Since divorcing, now realizing I have joined the human race of flawed characters, sinners and failures.... I have grown to see my actions as not necessarily mistakes, but learning opportunities and challenges. As I seek my way through life, stumbling...bumbling along and screwing up or finding myself at loss, teary eyed, what-have-you....it's just human experience, somewhat ordinary too, although when anything happens to the "self" it is of major importance, isn't it? And I sometimes write of the feelings, not the exact situation leading to my woes....and so it seems I may leave readers a bit confused as to what the hell is going on in my head..in my world...what sometimes brings me to such strongly stated outbursts.

Suffice to say that each day I feel like I am learning and becoming closer to the woman I aspire to be...even in the face of errors, even in the loss or abandonment of things I once held so dearly. Life changes in an instant, and things you once trusted to be forever...aren't forever any more. And when you find yourself alone..in the quiet... you face your demons, you face your God, you deal with who you really are...not with the image of who you think you are or how others see you. The truth is the truth.

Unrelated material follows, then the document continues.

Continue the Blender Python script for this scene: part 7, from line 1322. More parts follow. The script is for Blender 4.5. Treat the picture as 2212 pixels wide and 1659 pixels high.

So, the meaning of this blog post is simply this.... my message here isn't always clear. But I am OK...really, my friends. In fact, there are certainly many pockets of happiness in my life amid transition.

Email me confidentially if you ever want to talk privately. There's a censorship here that perhaps wasn't a few years ago... my world is smaller now and I am learning things.

Love,

Doreen

1 comments:

Roger D. Curry said...

". . . my message here isn't always clear . . ."

I can live with that, babe. Write on.